Authors:   Anusha Iyer, Alex Meijer


Summary

Tips and tricks for cloud agnostic paradigm using Terraform and Kubernetes
  • Utilizing Terraform in a cloud agnostic paradigm by building modules for each cloud provider
  • Gluing together modules with a common module that has essential code
  • Understanding the importance of resources and limits for the scheduler
  • Being cautious when pulling in elements from the rich world of free source software and understanding the configuration and dials
  • Sharing an anecdote about the importance of watching the dials when introducing a modsec waff into the ingress controllers
When introducing a modsec waff into the ingress controllers, the speaker turned it on in production and started blocking themselves due to poor authentication requests that triggered the defaults in their modsigchar. This was caused by minor differences in the way that different cloud providers implement Kubernetes load balancers. This experience taught them to watch the dials and understand the configuration and dials when pulling in elements from the rich world of free source software.

Abstract

There is now sufficient competition in the cloud computing space that all the major cloud providers are competing directly on pricing. Like any other market, there are significant opportunities for savings if an organization is willing to periodically switch to more competitive service providers.
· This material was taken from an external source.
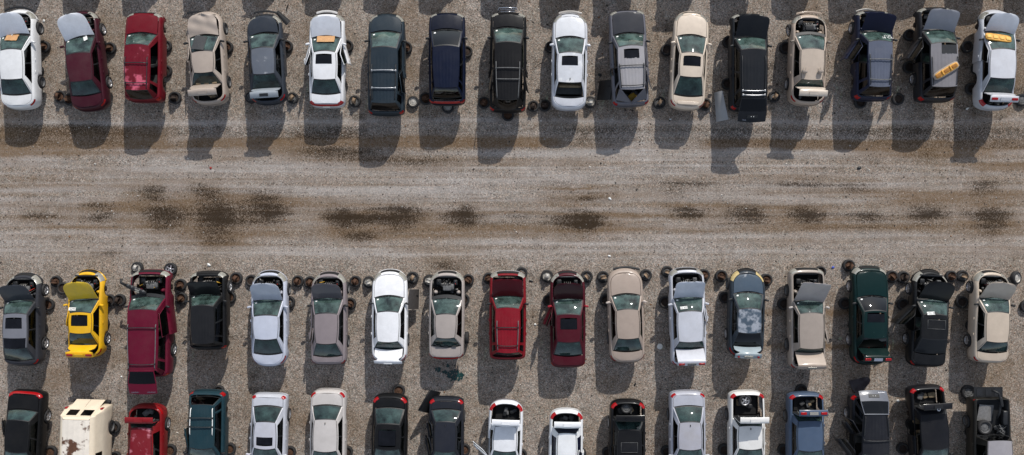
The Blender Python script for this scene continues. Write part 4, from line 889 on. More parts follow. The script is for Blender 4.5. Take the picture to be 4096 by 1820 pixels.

However, the engineering cost of a cloud provider migration typically negates those savings – but that doesn't have to be the case. This talk will cover a two-year journey spanning several cloud providers, and how to avoid vendor lock-in by making cloud agnostic design a first-class consideration. A case study will be provided on how embracing open source projects like Kubernetes, Terraform, and Helm permitted lightning-fast migration to and from cloud providers driven by economic incentives. The high level details of Corsha's Infrastructure-as-code strategy will be discussed, and how an early commitment to this approach has resulted in flexible and efficient cloud native app deployments.